*WHAT IS EXPECTED*.
Output the data below in full, character for character.

*RECORDED INFORMATION*.
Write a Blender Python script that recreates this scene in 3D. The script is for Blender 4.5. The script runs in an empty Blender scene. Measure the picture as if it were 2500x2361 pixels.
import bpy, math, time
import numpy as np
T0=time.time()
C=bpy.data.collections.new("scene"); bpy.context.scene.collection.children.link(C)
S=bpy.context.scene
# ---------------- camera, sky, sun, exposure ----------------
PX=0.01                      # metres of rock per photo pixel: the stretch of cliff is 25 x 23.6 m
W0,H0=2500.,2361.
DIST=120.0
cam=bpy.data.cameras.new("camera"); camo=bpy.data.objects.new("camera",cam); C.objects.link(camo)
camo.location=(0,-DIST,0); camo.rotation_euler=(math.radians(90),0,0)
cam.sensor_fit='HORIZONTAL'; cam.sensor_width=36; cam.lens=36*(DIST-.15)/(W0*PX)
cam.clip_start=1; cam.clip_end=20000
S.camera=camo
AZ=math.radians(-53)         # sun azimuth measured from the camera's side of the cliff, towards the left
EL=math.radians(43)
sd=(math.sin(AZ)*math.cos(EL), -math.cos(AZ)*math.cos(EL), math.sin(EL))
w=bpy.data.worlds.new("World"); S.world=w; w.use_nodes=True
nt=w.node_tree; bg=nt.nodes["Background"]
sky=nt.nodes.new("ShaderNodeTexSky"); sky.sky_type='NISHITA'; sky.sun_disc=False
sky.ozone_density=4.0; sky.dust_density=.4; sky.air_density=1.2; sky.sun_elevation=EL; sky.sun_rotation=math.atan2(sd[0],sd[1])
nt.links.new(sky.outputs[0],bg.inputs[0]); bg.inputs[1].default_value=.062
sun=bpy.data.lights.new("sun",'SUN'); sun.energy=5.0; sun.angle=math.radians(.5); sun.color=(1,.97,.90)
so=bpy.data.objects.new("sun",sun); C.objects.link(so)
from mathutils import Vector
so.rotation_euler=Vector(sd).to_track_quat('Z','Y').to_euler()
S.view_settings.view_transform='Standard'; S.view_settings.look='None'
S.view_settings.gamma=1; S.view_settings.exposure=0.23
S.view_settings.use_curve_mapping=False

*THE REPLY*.
Write a Blender Python script that recreates this scene in 3D. The script is for Blender 4.5. The script runs in an empty Blender scene. Measure the picture as if it were 2500x2361 pixels.
import bpy, math, time
import numpy as np
T0=time.time()
C=bpy.data.collections.new("scene"); bpy.context.scene.collection.children.link(C)
S=bpy.context.scene
# ---------------- camera, sky, sun, exposure ----------------
PX=0.01                      # metres of rock per photo pixel: the stretch of cliff is 25 x 23.6 m
W0,H0=2500.,2361.
DIST=120.0
cam=bpy.data.cameras.new("camera"); camo=bpy.data.objects.new("camera",cam); C.objects.link(camo)
camo.location=(0,-DIST,0); camo.rotation_euler=(math.radians(90),0,0)
cam.sensor_fit='HORIZONTAL'; cam.sensor_width=36; cam.lens=36*(DIST-.15)/(W0*PX)
cam.clip_start=1; cam.clip_end=20000
S.camera=camo
AZ=math.radians(-53)         # sun azimuth measured from the camera's side of the cliff, towards the left
EL=math.radians(43)
sd=(math.sin(AZ)*math.cos(EL), -math.cos(AZ)*math.cos(EL), math.sin(EL))
w=bpy.data.worlds.new("World"); S.world=w; w.use_nodes=True
nt=w.node_tree; bg=nt.nodes["Background"]
sky=nt.nodes.new("ShaderNodeTexSky"); sky.sky_type='NISHITA'; sky.sun_disc=False
sky.ozone_density=4.0; sky.dust_density=.4; sky.air_density=1.2; sky.sun_elevation=EL; sky.sun_rotation=math.atan2(sd[0],sd[1])
nt.links.new(sky.outputs[0],bg.inputs[0]); bg.inputs[1].default_value=.062
sun=bpy.data.lights.new("sun",'SUN'); sun.energy=5.0; sun.angle=math.radians(.5); sun.color=(1,.97,.90)
so=bpy.data.objects.new("sun",sun); C.objects.link(so)
from mathutils import Vector
so.rotation_euler=Vector(sd).to_track_quat('Z','Y').to_euler()
S.view_settings.view_transform='Standard'; S.view_settings.look='None'
S.view_settings.gamma=1; S.view_settings.exposure=0.23
S.view_settings.use_curve_mapping=False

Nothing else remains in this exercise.